JAMES ORLANDO, SENIOR ECONOMIST AT TD BANK

"When the Bank of Canada decided to hold rates at 5% last week, it did so because of a notable slowing in economic momentum. While this has been apparent in reduced consumer spending and a weakening housing market, the labour market left the BoC wanting more. But, given the rise in the unemployment rate and continued weakening in the underlying details, today's report is likely to make the BoC feel more comfortable about its decision to hold."

"Looking forward, we are expecting this employment trend to continue, while high rates and persistent inflation make the case for the BoC to remain on hold in December."
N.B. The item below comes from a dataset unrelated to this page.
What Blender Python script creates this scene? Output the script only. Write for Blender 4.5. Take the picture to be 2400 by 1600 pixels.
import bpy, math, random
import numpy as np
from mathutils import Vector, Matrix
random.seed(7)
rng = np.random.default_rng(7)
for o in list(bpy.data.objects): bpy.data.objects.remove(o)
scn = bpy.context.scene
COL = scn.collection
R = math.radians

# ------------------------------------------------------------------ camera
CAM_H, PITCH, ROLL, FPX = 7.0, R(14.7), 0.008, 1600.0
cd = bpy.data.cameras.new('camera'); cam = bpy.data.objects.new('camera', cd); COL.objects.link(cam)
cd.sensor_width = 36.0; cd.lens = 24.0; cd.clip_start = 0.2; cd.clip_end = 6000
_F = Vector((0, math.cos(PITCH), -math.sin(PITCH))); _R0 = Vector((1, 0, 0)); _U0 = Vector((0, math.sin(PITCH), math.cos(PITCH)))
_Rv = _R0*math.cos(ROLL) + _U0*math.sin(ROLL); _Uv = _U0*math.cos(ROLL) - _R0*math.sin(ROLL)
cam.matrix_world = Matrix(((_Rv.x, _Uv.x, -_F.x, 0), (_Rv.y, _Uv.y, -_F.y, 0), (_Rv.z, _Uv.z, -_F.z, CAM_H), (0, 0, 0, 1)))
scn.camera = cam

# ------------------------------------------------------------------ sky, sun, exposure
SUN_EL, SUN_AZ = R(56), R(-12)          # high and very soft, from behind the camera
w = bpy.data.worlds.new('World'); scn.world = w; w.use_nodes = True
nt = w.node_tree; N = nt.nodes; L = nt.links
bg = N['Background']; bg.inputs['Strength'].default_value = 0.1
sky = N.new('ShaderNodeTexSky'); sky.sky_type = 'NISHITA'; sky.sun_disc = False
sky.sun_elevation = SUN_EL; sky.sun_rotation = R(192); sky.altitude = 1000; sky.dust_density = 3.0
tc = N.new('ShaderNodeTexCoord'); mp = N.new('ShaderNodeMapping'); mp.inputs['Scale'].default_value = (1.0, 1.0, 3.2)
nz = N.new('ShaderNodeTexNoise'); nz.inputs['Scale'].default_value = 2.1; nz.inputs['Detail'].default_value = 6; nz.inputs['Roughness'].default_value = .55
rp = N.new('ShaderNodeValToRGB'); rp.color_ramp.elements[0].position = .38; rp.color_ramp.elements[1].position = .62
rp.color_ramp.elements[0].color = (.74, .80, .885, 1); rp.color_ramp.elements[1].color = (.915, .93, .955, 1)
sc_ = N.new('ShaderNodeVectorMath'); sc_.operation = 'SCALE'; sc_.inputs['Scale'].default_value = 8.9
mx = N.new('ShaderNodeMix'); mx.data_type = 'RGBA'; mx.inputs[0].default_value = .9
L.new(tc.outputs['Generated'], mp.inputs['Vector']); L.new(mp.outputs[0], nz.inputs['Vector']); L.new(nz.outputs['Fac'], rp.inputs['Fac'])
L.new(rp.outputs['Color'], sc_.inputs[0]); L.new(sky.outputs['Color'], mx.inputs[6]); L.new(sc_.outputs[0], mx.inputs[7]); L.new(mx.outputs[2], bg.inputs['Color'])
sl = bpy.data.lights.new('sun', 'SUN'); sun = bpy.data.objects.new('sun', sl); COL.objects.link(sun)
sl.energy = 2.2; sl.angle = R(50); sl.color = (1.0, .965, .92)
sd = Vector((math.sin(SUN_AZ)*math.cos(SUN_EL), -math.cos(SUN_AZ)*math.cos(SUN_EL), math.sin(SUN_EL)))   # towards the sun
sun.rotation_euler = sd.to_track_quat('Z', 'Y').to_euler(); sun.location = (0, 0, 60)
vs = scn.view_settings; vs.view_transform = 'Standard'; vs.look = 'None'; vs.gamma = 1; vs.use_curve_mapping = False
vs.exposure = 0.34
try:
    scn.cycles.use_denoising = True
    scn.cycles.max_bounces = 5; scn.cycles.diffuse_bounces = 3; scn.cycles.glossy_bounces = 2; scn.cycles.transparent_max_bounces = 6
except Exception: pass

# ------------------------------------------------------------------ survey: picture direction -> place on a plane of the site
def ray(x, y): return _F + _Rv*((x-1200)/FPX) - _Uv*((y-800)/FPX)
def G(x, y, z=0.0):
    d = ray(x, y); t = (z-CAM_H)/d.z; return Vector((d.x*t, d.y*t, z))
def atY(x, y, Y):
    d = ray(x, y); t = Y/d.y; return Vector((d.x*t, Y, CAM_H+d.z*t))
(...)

MICHAEL GREENBERG, SVP AND PORTFOLIO MANAGER, FRANKLIN TEMPLETON INVESTMENT SOLUTIONS

The "headline figure is a little lower quality than the number suggests. The key is the unemployment rate ticked up again to 5.7% and that's continuing that march higher from 5% back in the spring so that's clearly weakening and also wage growth, although still at pretty robust levels, came in below expectations."

"So I think when we take it all together, still a relatively strong labor market but definitely some slowing trends in there. We look at that plus other economic data....it does suggest some patience from the Bank of Canada and we expect they'll remain on hold."

"I think the rate hikes already in the system are going to continue to slow the economy and Canada being probably fairly interest rate sensitive is vulnerable to larger slowdowns at the end of this year or as we go into 2024."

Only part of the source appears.